→ **Task**: Copy the lines of the data below exactly, starting at the first and stopping after the line that contains "p_ = gp(1068,722,.03);"; include no pictures.

start Material provided

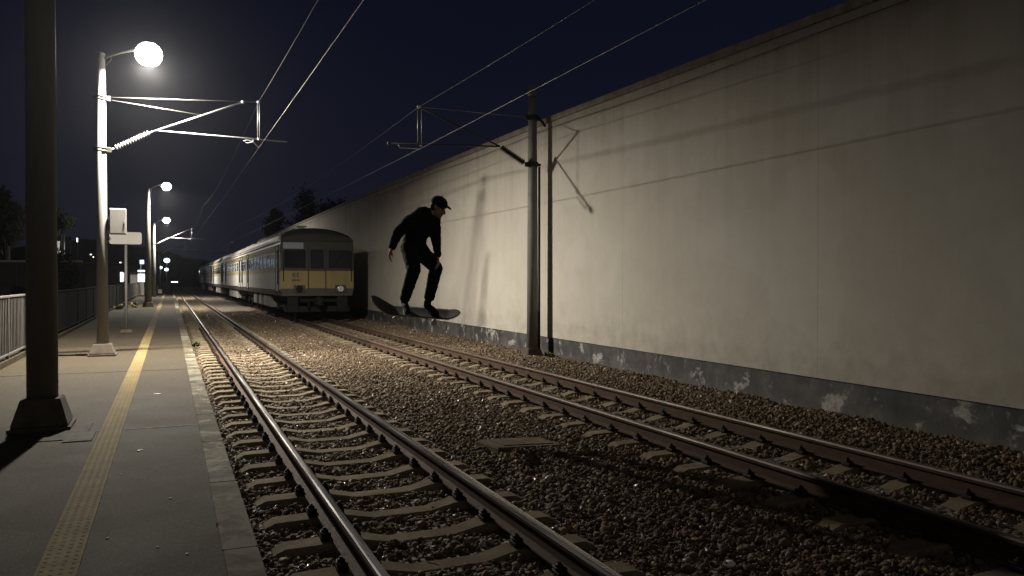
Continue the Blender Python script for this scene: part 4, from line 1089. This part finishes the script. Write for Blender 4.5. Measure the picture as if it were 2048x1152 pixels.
for k, (px, py, q) in enumerate(((312,788,.040),(276,902,.026),(339,998,.013),(212,1078,.011),(372,1110,.010),(313,1096,.009),(240,950,.008),(402,930,.008))):  # specular glints of the asphalt painted as flat white discs
    b = MB(); n_ = 3 if k < 2 else 1
    for (cx_, cy_, ra, rb_) in (((0,0,1,.6),(.9,-.6,.7,.4),(.45,-.25,.7,.35)) if n_ == 3 else ((0,0,1,.7),)):
        b.lathe((cx_*q,cy_*q,0), [(q*ra,0),(q*ra*.95,.0035),(q*ra*.4,.0045)], 11, sx=1, sy=rb_/ra)
    o = b.build('scrap', M['litter'], loc=gp(px,py,PLAT+.003)); o.rotation_euler = (0,0,k*1.3)
    tag(o, ['flat white scrap on the platform, farthest of them from the camera','forked white scrap lying right of the yellow strip','white crumb in the middle of the platform','white crumb beside the yellow strip near the bottom','white crumb near the bottom, close to the platform edge','white crumb below the middle one, left of the edge crumb','tiny pale crumb right beside the yellow strip','tiny pale crumb next to the platform edge slabs'][k], 'scrap', 'white scraps on the platform')
b = MB(); b.ell((0,0,0), (.042,.034,.022)); o = b.build('white_stone', M['litter'], loc=gp(1460,1130,-.01)); tag(o, 'single large white stone on the dark ballast at the bottom', 'stone')
p_ = gp(1068,722,.03); b = MB(); b.tube([p_-UX*.12, p_+Vector((0,0,.03)), p_+UX*.35], [.03,.035,.025], 8); tag(b.build('kerb_fragment', M['base_block']), 'long pale concrete fragment lying at the catenary post foot', 'rubble')

# ------------------------------------------------------------------ far background, left
def house(name, label, px0, px1, topy, d, depth, mat, wins=(), cat='building', roof=True, grp=None, z0=-.3):
    a = far_point(px0, 559, d); c = far_point(px1, 559, d); W = (c-a).length; top = CAMZ+(559-topy)/1600*d
    t = thing(name, label, cat, ((a.x+c.x)/2,(a.y+c.y)/2,z0), -math.atan2((a.x+c.x)/2,(a.y+c.y)/2), grp)
    H = top-z0; b = MB(); b.box((0,depth/2,H/2), (W,depth,H)); b.build('walls', mat, t)
    if roof: b = MB(); b.box((0,depth/2,H+.12), (W+.5,depth+.5,.22), bev=.03); b.build('roof', M['roof_bg'], t)
    for px, py, w_, h_, mt in wins:
        b = MB(); x = (px-(px0+px1)/2)/1600*d; z = CAMZ+(559-py)/1600*d-z0
        b.box((0,0,0), (w_+.1,.08,h_+.1), 1); b.box((0,-.02,0), (w_,.08,h_), 0); b.build('window', [M[mt], M['dark_bg']], t, loc=(x,-.02,z))
    return t
gw = thing('garden_wall', 'pale panelled garden wall at the left edge beyond the fence', 'wall', tuple(far_point(20,559,36).xy)+(-.3,), -TH)
b = MB(); Hh = CAMZ+.78+.3
for k in range(7): b.box((-3.0+k*.95, 0, Hh/2), (.93,.12,Hh)); 
b.build('panels', M['wall_bg'], gw)
b = MB(); b.box((-.2,0,Hh+.04), (6.9,.2,.09), bev=.01); b.build('cap', M['coping'], gw)
house('house', 'dark house with three dimly lit windows behind the slim tree', 95, 135, 478, 75, 8, M['dark_bg'], [(110,497,.35,1.0,'dim_glow'),(117,495,.35,1.2,'dim_glow'),(125,495,.3,1.2,'dim_glow')], grp='buildings beyond the fence')
house('warehouse', 'wide low dark building behind the near lamp post', 176, 262, 531, 95, 14, M['wall_bg'], [(166+14,552,.01,.01,'dim_glow')] if 0 else [], grp='buildings beyond the fence')
house('shed', 'small pale shed with a lit edge behind the sign post', 262, 287, 548, 82, 4, M['sign_white'], [(283,552,.75,1.2,'white_glow')], grp='buildings beyond the fence')
house('kiosk', 'narrow dark kiosk with one bright slit window left of the sign post', 240, 257, 540, 84, 4, M['dark_bg'], [(244,554,.28,1.0,'white_glow'),(250,554,.35,.9,'dim_glow')], roof=False, grp='buildings beyond the fence')
# far hill
b = MB(); rs = random.Random(5); nh = 60; vs = []
for i in range(nh+1):
    px = -140+i*17; 
    topy = 505-28*math.exp(-((px-190)/90)**2)-16*math.exp(-((px+20)/80)**2)+10*min(1,max(0,(px-330)/120))*3.2+rs.uniform(-3,3)
    p0 = far_point(px, topy, 210); p1 = far_point(px, 559, 420)
    vs += [(far_point(px,559,190).x, far_point(px,559,190).y, -.35), tuple(p0), (p1.x,p1.y,p0.z+6)]
b.add(vs, [[i*3+k,(i+1)*3+k,(i+1)*3+k+1,i*3+k+1] for i in range(nh) for k in range(2)])
tag(b.build('hill', M['dark_bg']), kind='structure')
# distant lit lamps and signs
def far_lamp(label, px, py, d, w_, h_, mt, grp='distant lights', name='distant_lamp', cat='lamp', col=None):
    p = far_point(px, py, d); z0 = -.3; t = thing(name, label, cat, (p.x,p.y,z0), -TH, grp)
    b = MB(); b.tube([(0,.1,0),(0,.1,p.z-z0)], .05, 6); b.build('post', M['dark_pole'], t)
    b = MB(); b.box((0,0,p.z-z0), (w_,.12,h_), bev=min(w_,h_)*.2); b.build('lamp_panel', M[mt], t)
for a in (('bright short lamp on the hill left of the near lamp post',141,477,180,.62,.26,'warm_glow'),('upright lit slit on the hill next to the short lamp',155,480,180,.25,.9,'white_glow'),
    ('small pale light on the dark hill just left of the near lamp post',182,509,180,.35,.2,'white_glow'),('tiny light lowest of the two beside the near lamp post',187,514,180,.25,.2,'warm_glow'),
    ('small warm light right of the near lamp post',241,525,150,.3,.18,'warm_glow'),
    ('faint far light above the vanishing tracks',349,533,230,.3,.25,'warm_glow'),('far light between the tracks and the train',364,545,230,.35,.3,'warm_glow'),('far white light close to the tail of the train',387,546,230,.5,.4,'white_glow'),
    ('far low white light at the end of the tracks',375,561,200,.5,.25,'white_glow'),('wide low lights beyond the platform end',349,564,190,1.6,.2,'white_glow')): far_lamp(*a)
far_lamp('narrow blue lit sign seen left of the near lamp post', 132, 517, 120, .35, 1.1, 'blue_lamp', None, 'lit_sign', 'sign')
def globe(label, px, py, d, r, mt, base):
    p = far_point(px, py, d); t = thing('platform_lamp', label, 'lamp', (p.x,p.y,base), 0, 'bluish lamps at the platform end')
    b = MB(); b.tube([(0,0,0),(0,0,p.z-base-r*.7)], .045, 8); b.build('post', M['dark_pole'], t)
    b = MB(); b.lathe((0,0,p.z-base), [(r*.3,-r*.75),(r*.85,-r*.45),(r,0),(r*.85,r*.45),(r*.3,r*.75)], 18); b.build('lamp_globe', M[mt], t)
globe('large bluish lit globe lamp at the far end of the platform', 334, 521, 106, .36, 'blue_lamp', PLAT)
globe('smaller white lit globe lamp below the large bluish one', 333, 539, 100, .25, 'white_glow', PLAT)
globe('bluish globe lamp beside the farthest thin post', 321, 535, 108, .22, 'blue_lamp', PLAT)
p = far_point(284, 524, 78); t = thing('blue_sign', 'small lit blue sign on a thin post left of the second lamp post', 'sign', (p.x,p.y,-.3), -TH)
b = MB(); b.tube([(-.14,.06,0),(-.14,.06,p.z+.4)], .035, 8); b.build('post', M['galv'], t)
b = MB(); b.box((0,0,p.z+.3), (.40,.06,.40), bev=.02); b.build('sign_panel', M['blue_sign'], t)
b = MB(); b.tube([(-.1,-.035,p.z+.18),(-.1,-.035,p.z+.42),(.08,-.035,p.z+.2),(.08,-.035,p.z+.42)], .02, 6); b.build('sign_mark', M['white_glow'], t)
# bins / shelter at the platform end
p = far_point(332, 577, 96); t = thing('litter_bin', 'black box-shaped litter bin at the far end of the platform', 'litter bin', (p.x,p.y,PLAT), 0)
b = MB(); b.box((0,0,.60), (.80,.7,1.15), bev=.05); b.build('bin_body', M['bin_black'], t); b = MB(); b.box((0,0,1.22), (.88,.78,.10), bev=.03); b.build('lid', M['bin_black'], t)
p = far_point(320, 577, 92); t = thing('bench', 'small pale bench left of the black bin', 'bench', (p.x,p.y,PLAT), 0)
b = MB(); b.box((0,0,.46), (.45,1.5,.06), bev=.01); b.build('seat', M['galv'], t)
l0 = None
for q in (-.6,.6): b = MB(); b.box((0,q,.22), (.40,.06,.42)); b.build('leg', M['galv'], t)
b = MB(); b.box((-.24,0,.75), (.05,1.5,.35), bev=.01); b.build('backrest', M['galv'], t)

# ------------------------------------------------------------------ night air
HAZE = 0.0003
if HAZE:
    b = MB(); b.box((0,0,0), (600,640,60)); o = b.build('haze', None, loc=(60,200,28.6)); o.data.materials.clear()
    hm = bpy.data.materials.new('night_haze'); hm.use_nodes = True; t_ = hm.node_tree; t_.nodes.clear()
    ou = t_.nodes.new('ShaderNodeOutputMaterial'); pv = t_.nodes.new('ShaderNodeVolumePrincipled')
    pv.inputs['Color'].default_value = (.9,.92,.97,1); pv.inputs['Density'].default_value = HAZE; pv.inputs['Anisotropy'].default_value = .90
    t_.links.new(pv.outputs[0], ou.inputs['Volume']); o.data.materials.append(hm); tag(o, kind='stuff')

# ------------------------------------------------------------------ render settings
S.view_settings.view_transform = 'Standard'; S.view_settings.look = 'None'; S.view_settings.exposure = 0; S.view_settings.gamma = 1
S.render.engine = 'CYCLES'
S.cycles.use_denoising = True
S.cycles.max_bounces = 6; S.cycles.volume_bounces = 0; S.cycles.sample_clamp_indirect = 4; S.cycles.caustics_reflective = False; S.cycles.caustics_refractive = False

end Material provided

→ **Full output**:
Continue the Blender Python script for this scene: part 4, from line 1089. This part finishes the script. Write for Blender 4.5. Measure the picture as if it were 2048x1152 pixels.
for k, (px, py, q) in enumerate(((312,788,.040),(276,902,.026),(339,998,.013),(212,1078,.011),(372,1110,.010),(313,1096,.009),(240,950,.008),(402,930,.008))):  # specular glints of the asphalt painted as flat white discs
    b = MB(); n_ = 3 if k < 2 else 1
    for (cx_, cy_, ra, rb_) in (((0,0,1,.6),(.9,-.6,.7,.4),(.45,-.25,.7,.35)) if n_ == 3 else ((0,0,1,.7),)):
        b.lathe((cx_*q,cy_*q,0), [(q*ra,0),(q*ra*.95,.0035),(q*ra*.4,.0045)], 11, sx=1, sy=rb_/ra)
    o = b.build('scrap', M['litter'], loc=gp(px,py,PLAT+.003)); o.rotation_euler = (0,0,k*1.3)
    tag(o, ['flat white scrap on the platform, farthest of them from the camera','forked white scrap lying right of the yellow strip','white crumb in the middle of the platform','white crumb beside the yellow strip near the bottom','white crumb near the bottom, close to the platform edge','white crumb below the middle one, left of the edge crumb','tiny pale crumb right beside the yellow strip','tiny pale crumb next to the platform edge slabs'][k], 'scrap', 'white scraps on the platform')
b = MB(); b.ell((0,0,0), (.042,.034,.022)); o = b.build('white_stone', M['litter'], loc=gp(1460,1130,-.01)); tag(o, 'single large white stone on the dark ballast at the bottom', 'stone')
p_ = gp(1068,722,.03); b = MB(); b.tube([p_-UX*.12, p_+Vector((0,0,.03)), p_+UX*.35], [.03,.035,.025], 8); tag(b.build('kerb_fragment', M['base_block']), 'long pale concrete fragment lying at the catenary post foot', 'rubble')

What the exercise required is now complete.